Ashely: What do you think is being TOO empathetic? Can someone be overly empathetic?

Dr. Robi: I suppose if someone is so overly concerned about other people, it can get them to give away all of their power. They can feel more vulnerable to being judged and place more importance on what other think of them. This can lead to self-esteem issues, as well. But if someone is empathic and able to consider their own needs and not hold themselves responsible for other people's feeling states or behaviors, then being empathic, even very empathic can be a good thing.

Ashely: Are their any other common traits of people who are very empathetic? Like perhaps, low self-esteem?

Dr. Robi: People who are too empathic, might take on other people's feelings and problems and make them their own. Sometimes they feel it's their job to fix someone else. Overactive empathy can be connected or linked with being co-dependent or having poor personal boundaries. The overly empathic person can feel burnt out emotionally because they don't know how to separate themselves from other people and the emotions other people are experiencing. This can make the overly empathic person vulnerable to feeling anxious, depressed or emotionally numb.
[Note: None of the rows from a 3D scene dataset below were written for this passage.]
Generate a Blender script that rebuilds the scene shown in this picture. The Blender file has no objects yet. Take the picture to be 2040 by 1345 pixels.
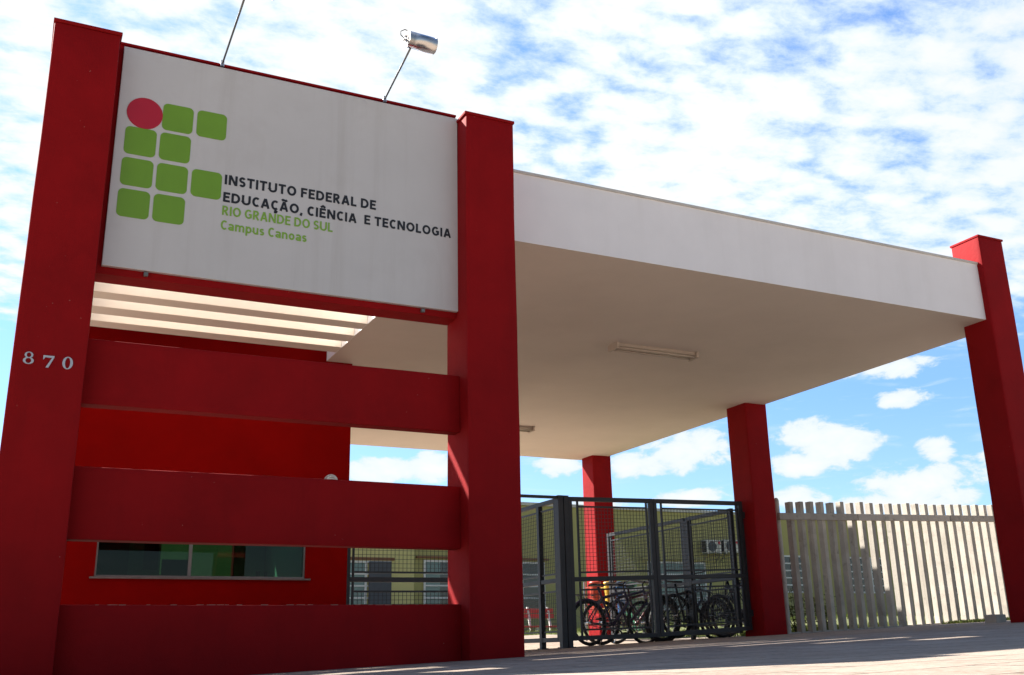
import bpy, bmesh, math, random
from mathutils import Vector, Matrix, noise as mnoise
random.seed(7)
R = math.radians
scene = bpy.context.scene
col = scene.collection

# ------------------------------------------------------------------ camera
cam_d = bpy.data.cameras.new('camera'); cam = bpy.data.objects.new('camera', cam_d); col.objects.link(cam)
cam_d.sensor_width = 36.0; cam_d.lens = 35.727; cam_d.clip_start = 0.02; cam_d.clip_end = 2000
yaw, pitch, roll = 0.4574, 0.2978, -0.0213
fw = Vector((math.sin(yaw)*math.cos(pitch), math.cos(yaw)*math.cos(pitch), math.sin(pitch)))
r0 = Vector((math.cos(yaw), -math.sin(yaw), 0)); u0 = r0.cross(fw)
rt = math.cos(roll)*r0 + math.sin(roll)*u0; up = -math.sin(roll)*r0 + math.cos(roll)*u0
cam.matrix_world = Matrix(((rt.x, up.x, -fw.x, 0), (rt.y, up.y, -fw.y, 0), (rt.z, up.z, -fw.z, .18), (0, 0, 0, 1)))
scene.camera = cam

# ------------------------------------------------------------------ sun
SUN_TRAVEL = Vector((.655, -.952, -1.0)).normalized()
SUN_EL = math.asin(-SUN_TRAVEL.z); SUN_AZ = math.atan2(-SUN_TRAVEL.x, -SUN_TRAVEL.y)
sun_d = bpy.data.lights.new('sun', 'SUN'); sun_d.energy = 5.0; sun_d.angle = R(.53); sun_d.color = (1, .95, .88)
sun = bpy.data.objects.new('sun', sun_d); col.objects.link(sun)
sun.rotation_euler = SUN_TRAVEL.to_track_quat('-Z', 'Y').to_euler(); sun.location = (-8, 20, 25)

# ------------------------------------------------------------------ view
scene.view_settings.view_transform = 'Standard'; scene.view_settings.look = 'None'
scene.view_settings.exposure = 1.58; scene.view_settings.gamma = 1
scene.render.engine = 'CYCLES'
scene.cycles.max_bounces = 8; scene.cycles.diffuse_bounces = 5; scene.cycles.transparent_max_bounces = 12
scene.cycles.use_denoising = True

# ------------------------------------------------------------------ node helper
class NT:
    def __init__(s, tree): s.t = tree; s.n = tree.nodes; s.l = tree.links
    def new(s, kind, **kw):
        nd = s.n.new(kind)
        for k, v in kw.items():
            if k.startswith('i_'):
                key = k[2:]; key = int(key) if key.isdigit() else key.replace('_', ' ')
                if hasattr(v, 'is_output') or isinstance(v, bpy.types.NodeSocket): s.l.new(v, nd.inputs[key])
                else: nd.inputs[key].default_value = v
            else: setattr(nd, k, v)
        return nd
    def math(s, op, a, b=0.0, c=None, clamp=False):
        nd = s.n.new('ShaderNodeMath'); nd.operation = op; nd.use_clamp = clamp
        for i, v in enumerate((a, b) if c is None else (a, b, c)):
            if isinstance(v, bpy.types.NodeSocket): s.l.new(v, nd.inputs[i])
            else: nd.inputs[i].default_value = v
        return nd.outputs[0]
    def vmath(s, op, a, b=(0, 0, 0)):
        nd = s.n.new('ShaderNodeVectorMath'); nd.operation = op
        for i, v in enumerate((a, b)):
            if isinstance(v, bpy.types.NodeSocket): s.l.new(v, nd.inputs[i])
            else: nd.inputs[i].default_value = v
        return nd.outputs[0]
    def rng(s, v, a, b, c=0.0, d=1.0, smooth=False):
        nd = s.n.new('ShaderNodeMapRange'); nd.interpolation_type = 'SMOOTHSTEP' if smooth else 'LINEAR'
        s.l.new(v, nd.inputs[0])
        for i, x in enumerate((a, b, c, d)): nd.inputs[i+1].default_value = x
        return nd.outputs[0]
    def mix(s, f, a, b, mode='MIX'):
        nd = s.n.new('ShaderNodeMix'); nd.data_type = 'RGBA'; nd.blend_type = mode
        for i, v in ((0, f), (6, a), (7, b)):
            if isinstance(v, bpy.types.NodeSocket): s.l.new(v, nd.inputs[i])
            elif i == 0: nd.inputs[0].default_value = v
            else: nd.inputs[i].default_value = (*v, 1) if len(v) == 3 else v
        return nd.outputs[2]
    def noise(s, vec, scale, detail=4, rough=.55, dist=0.0, dim='3D'):
        nd = s.n.new('ShaderNodeTexNoise'); nd.noise_dimensions = dim
        if vec is not None: s.l.new(vec, nd.inputs['Vector'])
        nd.inputs['Scale'].default_value = scale; nd.inputs['Detail'].default_value = detail
        nd.inputs['Roughness'].default_value = rough; nd.inputs['Distortion'].default_value = dist
        return nd.outputs['Fac']

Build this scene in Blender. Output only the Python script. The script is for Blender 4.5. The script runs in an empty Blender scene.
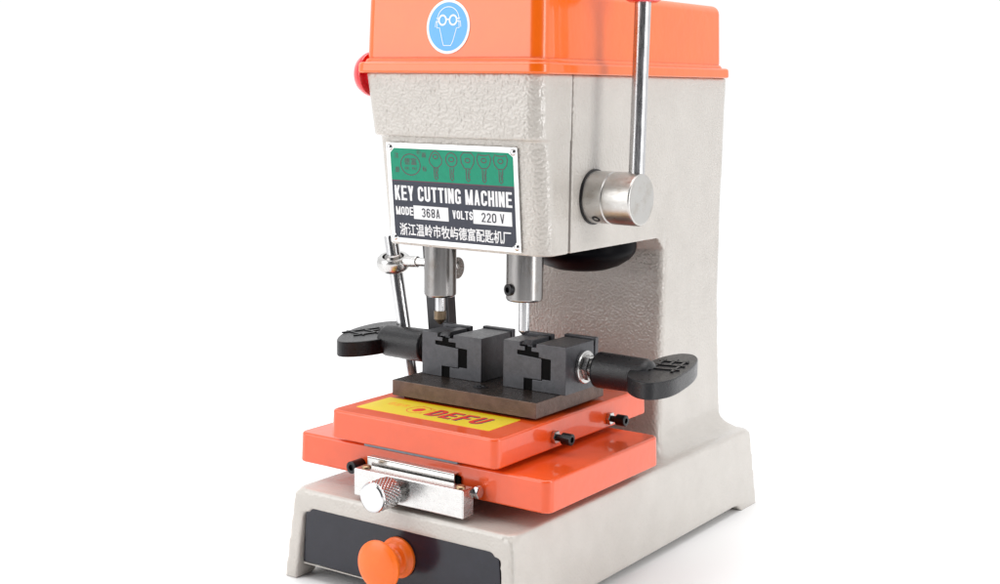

Ashely: What advice would you give to a person, who is that empathetic, that she may be doing herself more harm in the relationship by not speaking up?

Dr. Robi: Well, first I would ask them if their empathy is serving them and the relationship well or not. If the empathy is helping them to plug into their partner's needs without forgetting about themselves and their own needs, that's great! But if their empathy is getting them to forget themselves, their needs and creating an imbalance in the relationship, that's not so great. If this overactive empathy gets them to feel like it is their job to make a person be or feel better and they are burning themselves out as a result, then obviously they are going to need to revisit the way they are plugging into other people. It's important to remember self-sacrificing oneself, in an attempt to be empathic and help others doesn't serve in the best interest of anyone involved.